*DATA SEGMENT*

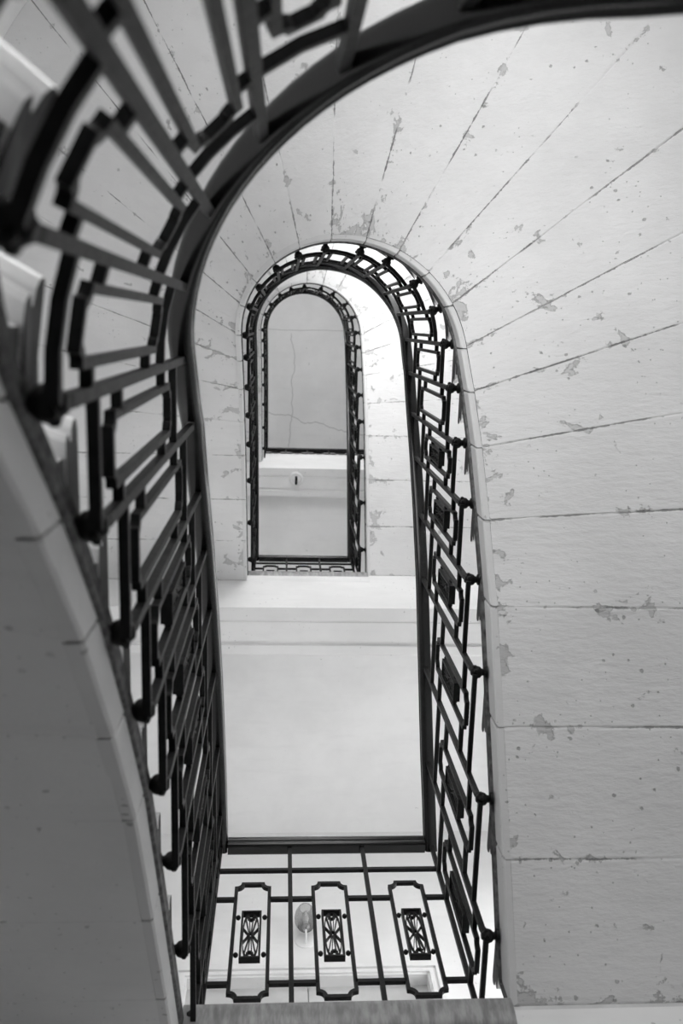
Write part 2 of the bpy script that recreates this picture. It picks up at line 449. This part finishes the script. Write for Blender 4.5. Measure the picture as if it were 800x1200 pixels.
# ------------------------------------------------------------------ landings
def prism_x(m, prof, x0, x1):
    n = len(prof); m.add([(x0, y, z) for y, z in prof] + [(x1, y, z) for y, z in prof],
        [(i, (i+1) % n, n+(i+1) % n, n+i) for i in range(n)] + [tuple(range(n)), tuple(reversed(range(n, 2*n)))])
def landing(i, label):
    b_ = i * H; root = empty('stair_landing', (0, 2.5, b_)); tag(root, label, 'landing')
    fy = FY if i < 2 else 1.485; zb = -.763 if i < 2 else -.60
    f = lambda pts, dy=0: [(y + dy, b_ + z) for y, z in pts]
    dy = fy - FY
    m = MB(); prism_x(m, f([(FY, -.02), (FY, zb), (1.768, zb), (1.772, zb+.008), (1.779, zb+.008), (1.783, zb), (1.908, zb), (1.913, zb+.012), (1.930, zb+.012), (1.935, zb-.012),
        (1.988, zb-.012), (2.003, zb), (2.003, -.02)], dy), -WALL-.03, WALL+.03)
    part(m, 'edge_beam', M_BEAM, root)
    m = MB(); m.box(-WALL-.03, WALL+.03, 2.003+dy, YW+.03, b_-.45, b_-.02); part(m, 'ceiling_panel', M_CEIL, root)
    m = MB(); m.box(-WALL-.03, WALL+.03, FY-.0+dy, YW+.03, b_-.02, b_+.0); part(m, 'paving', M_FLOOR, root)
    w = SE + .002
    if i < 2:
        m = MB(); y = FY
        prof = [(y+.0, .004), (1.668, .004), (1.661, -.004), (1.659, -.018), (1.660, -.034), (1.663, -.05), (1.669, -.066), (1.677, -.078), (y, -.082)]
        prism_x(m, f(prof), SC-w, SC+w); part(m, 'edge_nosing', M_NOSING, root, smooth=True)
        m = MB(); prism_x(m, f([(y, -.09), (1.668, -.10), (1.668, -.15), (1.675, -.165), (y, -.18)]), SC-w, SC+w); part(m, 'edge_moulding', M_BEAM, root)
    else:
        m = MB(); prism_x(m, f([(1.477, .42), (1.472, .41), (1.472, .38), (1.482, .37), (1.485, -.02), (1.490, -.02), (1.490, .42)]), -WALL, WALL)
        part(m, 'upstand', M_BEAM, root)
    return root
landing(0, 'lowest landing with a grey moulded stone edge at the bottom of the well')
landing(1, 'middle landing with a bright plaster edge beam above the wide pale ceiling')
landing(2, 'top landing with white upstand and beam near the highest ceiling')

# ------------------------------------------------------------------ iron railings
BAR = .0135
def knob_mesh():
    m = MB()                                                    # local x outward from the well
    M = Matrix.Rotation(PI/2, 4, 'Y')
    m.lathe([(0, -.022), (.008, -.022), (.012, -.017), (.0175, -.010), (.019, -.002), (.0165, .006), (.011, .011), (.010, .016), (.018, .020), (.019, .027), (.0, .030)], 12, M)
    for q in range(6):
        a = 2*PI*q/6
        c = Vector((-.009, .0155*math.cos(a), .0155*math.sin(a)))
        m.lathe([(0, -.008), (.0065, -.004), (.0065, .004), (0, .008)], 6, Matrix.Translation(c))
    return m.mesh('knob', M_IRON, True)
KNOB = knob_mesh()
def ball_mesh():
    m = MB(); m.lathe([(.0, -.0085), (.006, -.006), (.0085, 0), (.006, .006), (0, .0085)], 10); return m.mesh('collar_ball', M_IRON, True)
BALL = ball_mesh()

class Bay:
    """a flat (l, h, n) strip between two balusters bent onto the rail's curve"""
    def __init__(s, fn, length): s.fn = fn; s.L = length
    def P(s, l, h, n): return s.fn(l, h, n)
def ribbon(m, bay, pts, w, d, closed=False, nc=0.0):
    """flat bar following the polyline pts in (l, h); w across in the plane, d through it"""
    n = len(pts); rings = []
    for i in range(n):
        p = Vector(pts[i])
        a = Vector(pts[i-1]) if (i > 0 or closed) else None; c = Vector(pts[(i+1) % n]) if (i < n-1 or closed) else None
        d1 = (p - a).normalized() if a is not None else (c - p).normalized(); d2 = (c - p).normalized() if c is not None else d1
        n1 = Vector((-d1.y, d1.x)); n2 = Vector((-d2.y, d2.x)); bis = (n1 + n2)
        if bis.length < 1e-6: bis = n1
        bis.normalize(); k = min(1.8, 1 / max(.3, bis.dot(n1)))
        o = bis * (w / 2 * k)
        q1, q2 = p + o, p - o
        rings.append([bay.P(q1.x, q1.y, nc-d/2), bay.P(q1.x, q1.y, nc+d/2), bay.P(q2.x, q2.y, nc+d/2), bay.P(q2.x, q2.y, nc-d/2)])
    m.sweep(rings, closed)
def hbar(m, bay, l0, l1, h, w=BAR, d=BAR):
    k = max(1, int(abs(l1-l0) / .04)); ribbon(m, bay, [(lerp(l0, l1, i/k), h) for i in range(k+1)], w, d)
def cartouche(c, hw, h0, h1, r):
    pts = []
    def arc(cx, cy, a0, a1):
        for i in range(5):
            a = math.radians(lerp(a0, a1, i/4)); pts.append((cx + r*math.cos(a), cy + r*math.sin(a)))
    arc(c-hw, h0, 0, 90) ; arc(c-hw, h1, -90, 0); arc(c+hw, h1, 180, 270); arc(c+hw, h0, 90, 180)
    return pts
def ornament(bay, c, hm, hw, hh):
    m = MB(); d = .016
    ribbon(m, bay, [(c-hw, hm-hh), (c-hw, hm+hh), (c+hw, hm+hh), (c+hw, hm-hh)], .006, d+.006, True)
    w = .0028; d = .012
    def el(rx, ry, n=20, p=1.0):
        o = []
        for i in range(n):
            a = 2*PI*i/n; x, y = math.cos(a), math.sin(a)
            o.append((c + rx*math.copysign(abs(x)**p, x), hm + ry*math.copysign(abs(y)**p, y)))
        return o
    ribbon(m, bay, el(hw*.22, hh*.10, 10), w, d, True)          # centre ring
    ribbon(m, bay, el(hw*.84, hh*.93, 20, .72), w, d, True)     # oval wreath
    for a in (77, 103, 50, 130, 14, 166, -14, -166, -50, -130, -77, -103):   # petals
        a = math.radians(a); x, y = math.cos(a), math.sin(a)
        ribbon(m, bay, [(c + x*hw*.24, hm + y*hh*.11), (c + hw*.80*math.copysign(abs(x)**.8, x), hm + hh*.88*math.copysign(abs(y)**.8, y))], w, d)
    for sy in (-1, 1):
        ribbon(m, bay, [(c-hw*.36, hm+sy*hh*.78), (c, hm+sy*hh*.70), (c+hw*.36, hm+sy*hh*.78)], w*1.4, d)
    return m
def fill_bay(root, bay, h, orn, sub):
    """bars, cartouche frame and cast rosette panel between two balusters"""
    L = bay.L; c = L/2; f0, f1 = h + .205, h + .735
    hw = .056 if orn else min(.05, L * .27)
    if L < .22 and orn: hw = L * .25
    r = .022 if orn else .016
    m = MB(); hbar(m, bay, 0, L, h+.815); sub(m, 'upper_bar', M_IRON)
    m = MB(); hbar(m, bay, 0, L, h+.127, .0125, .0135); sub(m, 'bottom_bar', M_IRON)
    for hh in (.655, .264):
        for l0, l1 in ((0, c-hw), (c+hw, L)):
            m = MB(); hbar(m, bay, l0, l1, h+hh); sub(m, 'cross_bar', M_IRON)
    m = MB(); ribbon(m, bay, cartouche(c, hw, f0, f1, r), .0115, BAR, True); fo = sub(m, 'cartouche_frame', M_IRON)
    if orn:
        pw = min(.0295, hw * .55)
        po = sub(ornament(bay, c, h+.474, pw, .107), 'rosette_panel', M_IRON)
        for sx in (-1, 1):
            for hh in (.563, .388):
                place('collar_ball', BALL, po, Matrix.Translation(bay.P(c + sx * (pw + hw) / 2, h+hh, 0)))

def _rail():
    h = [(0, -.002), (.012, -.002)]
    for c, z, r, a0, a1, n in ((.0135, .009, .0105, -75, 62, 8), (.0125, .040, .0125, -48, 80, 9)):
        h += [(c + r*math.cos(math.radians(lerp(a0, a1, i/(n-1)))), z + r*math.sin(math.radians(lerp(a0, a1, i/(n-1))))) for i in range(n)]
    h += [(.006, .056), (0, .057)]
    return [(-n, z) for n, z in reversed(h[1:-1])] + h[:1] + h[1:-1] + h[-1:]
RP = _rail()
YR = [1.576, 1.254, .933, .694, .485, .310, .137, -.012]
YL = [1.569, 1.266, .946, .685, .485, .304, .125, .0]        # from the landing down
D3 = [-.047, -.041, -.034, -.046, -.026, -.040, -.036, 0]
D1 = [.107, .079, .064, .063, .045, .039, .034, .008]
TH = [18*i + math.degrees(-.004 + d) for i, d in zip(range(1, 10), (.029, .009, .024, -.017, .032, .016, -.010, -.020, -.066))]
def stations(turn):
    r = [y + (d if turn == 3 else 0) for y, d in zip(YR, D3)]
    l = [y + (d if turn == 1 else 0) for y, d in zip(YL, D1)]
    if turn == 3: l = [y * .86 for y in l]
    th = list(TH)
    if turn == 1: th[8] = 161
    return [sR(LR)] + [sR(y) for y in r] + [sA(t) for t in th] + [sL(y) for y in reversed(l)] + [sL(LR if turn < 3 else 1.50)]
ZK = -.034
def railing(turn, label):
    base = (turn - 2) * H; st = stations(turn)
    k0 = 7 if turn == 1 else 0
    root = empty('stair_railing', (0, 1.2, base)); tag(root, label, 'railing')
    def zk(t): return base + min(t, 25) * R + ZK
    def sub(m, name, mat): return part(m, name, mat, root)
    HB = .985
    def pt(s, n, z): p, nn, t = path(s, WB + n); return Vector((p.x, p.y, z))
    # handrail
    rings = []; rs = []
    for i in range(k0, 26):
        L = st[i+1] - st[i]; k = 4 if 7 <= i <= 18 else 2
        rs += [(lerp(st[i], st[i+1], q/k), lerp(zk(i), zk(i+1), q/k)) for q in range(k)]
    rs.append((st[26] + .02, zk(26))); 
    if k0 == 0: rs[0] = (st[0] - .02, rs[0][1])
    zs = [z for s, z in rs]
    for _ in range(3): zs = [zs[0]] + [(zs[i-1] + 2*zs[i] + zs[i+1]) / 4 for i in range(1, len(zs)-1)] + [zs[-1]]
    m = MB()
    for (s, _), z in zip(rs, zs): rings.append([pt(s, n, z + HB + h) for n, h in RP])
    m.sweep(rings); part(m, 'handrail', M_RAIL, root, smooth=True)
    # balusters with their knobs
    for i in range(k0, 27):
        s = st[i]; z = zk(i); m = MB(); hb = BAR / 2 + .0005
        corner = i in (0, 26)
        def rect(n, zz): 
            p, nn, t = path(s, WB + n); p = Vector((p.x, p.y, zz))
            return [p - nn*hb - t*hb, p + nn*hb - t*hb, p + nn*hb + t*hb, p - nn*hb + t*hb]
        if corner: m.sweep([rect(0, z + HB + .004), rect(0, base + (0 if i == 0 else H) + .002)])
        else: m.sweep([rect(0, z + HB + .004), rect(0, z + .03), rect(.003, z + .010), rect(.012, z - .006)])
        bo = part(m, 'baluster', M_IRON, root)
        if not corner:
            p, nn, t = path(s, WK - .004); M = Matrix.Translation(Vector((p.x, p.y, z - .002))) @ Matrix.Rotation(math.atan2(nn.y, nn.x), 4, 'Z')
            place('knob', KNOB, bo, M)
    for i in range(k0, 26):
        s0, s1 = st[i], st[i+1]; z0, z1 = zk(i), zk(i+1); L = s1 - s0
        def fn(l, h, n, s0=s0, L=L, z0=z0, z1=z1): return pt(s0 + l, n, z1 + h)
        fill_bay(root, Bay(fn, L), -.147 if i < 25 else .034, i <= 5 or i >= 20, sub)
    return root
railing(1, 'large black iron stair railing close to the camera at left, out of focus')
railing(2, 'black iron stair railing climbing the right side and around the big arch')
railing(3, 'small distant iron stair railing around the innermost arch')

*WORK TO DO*
Using the listing above, pick out each line that contains the word "part", then copy it.

*COMPLETED TASK*
Write part 2 of the bpy script that recreates this picture. It picks up at line 449. This part finishes the script. Write for Blender 4.5. Measure the picture as if it were 800x1200 pixels.
    part(m, 'edge_beam', M_BEAM, root)
    m = MB(); m.box(-WALL-.03, WALL+.03, 2.003+dy, YW+.03, b_-.45, b_-.02); part(m, 'ceiling_panel', M_CEIL, root)
    m = MB(); m.box(-WALL-.03, WALL+.03, FY-.0+dy, YW+.03, b_-.02, b_+.0); part(m, 'paving', M_FLOOR, root)
        prism_x(m, f(prof), SC-w, SC+w); part(m, 'edge_nosing', M_NOSING, root, smooth=True)
        m = MB(); prism_x(m, f([(y, -.09), (1.668, -.10), (1.668, -.15), (1.675, -.165), (y, -.18)]), SC-w, SC+w); part(m, 'edge_moulding', M_BEAM, root)
        part(m, 'upstand', M_BEAM, root)
    def sub(m, name, mat): return part(m, name, mat, root)
    m.sweep(rings); part(m, 'handrail', M_RAIL, root, smooth=True)
        bo = part(m, 'baluster', M_IRON, root)